I of course am no exception to this, being maintainer of my own small blog template for the Svelte ecosystem. I am intimately familiar with the modern dev blogging platforms like Dev.to and Hashnode, and these days spend plenty of time reading the many Data Engineering Substacks, and only appreciated how much they do for us that you should not handroll (or should consider building if DIY, because it is genuinely such a good feature).
This is an appreciation I only arrived at after ~5 years of constant blogging, so I figured I should write down what I see as “table stakes”, for you to appreciate when considering your next great blogging platform, without trying to sell you any particular solution.
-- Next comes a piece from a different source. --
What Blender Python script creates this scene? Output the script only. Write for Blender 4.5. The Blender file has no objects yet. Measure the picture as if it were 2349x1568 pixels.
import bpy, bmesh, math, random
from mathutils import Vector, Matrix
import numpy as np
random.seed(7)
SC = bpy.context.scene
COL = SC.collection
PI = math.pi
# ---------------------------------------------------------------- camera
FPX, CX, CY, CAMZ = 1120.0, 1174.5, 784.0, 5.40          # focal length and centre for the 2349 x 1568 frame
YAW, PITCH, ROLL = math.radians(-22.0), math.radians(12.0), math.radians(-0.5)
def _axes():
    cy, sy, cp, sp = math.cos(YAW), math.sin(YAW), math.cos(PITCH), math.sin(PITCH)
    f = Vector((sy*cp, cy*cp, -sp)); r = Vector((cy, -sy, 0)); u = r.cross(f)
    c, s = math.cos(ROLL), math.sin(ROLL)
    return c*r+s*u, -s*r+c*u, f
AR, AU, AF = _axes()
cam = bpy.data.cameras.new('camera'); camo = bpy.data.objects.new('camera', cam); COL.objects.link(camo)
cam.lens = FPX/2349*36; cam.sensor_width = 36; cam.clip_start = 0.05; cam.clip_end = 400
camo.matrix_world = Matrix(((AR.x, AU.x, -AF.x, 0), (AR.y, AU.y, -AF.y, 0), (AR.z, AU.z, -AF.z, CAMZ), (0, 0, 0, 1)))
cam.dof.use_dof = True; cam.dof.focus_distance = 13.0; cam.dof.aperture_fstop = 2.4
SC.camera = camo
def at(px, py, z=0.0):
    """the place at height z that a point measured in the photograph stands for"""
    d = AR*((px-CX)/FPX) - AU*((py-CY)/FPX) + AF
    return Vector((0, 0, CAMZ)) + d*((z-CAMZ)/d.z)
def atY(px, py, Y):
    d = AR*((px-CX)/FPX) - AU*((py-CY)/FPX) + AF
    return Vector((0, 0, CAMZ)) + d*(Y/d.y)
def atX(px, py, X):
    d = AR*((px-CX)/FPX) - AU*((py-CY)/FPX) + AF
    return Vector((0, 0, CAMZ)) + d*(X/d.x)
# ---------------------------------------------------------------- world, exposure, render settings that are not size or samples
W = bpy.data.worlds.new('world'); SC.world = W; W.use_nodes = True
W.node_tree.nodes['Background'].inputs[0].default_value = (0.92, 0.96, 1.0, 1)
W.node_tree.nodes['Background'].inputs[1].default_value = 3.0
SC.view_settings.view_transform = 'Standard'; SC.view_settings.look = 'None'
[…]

For what its worth, I do think most people, even developers, should not handroll their own blogs and should try to use Devto/Hashnode/Substack (Wordpress is of course an option) accordingly, because most people get so caught up in being PM + Dev for their handrolled blogging software that they never get to the writing. Try to do, say, 20 straight weeks of regular blogging, to prove that you are actually going to be a blogger, before you spend a bunch of time coding up blog software you end up not using.
The most important feature of a blog is its content - if you write good content, people will overcome almost any hurdle to come and read it. Don’t forget that.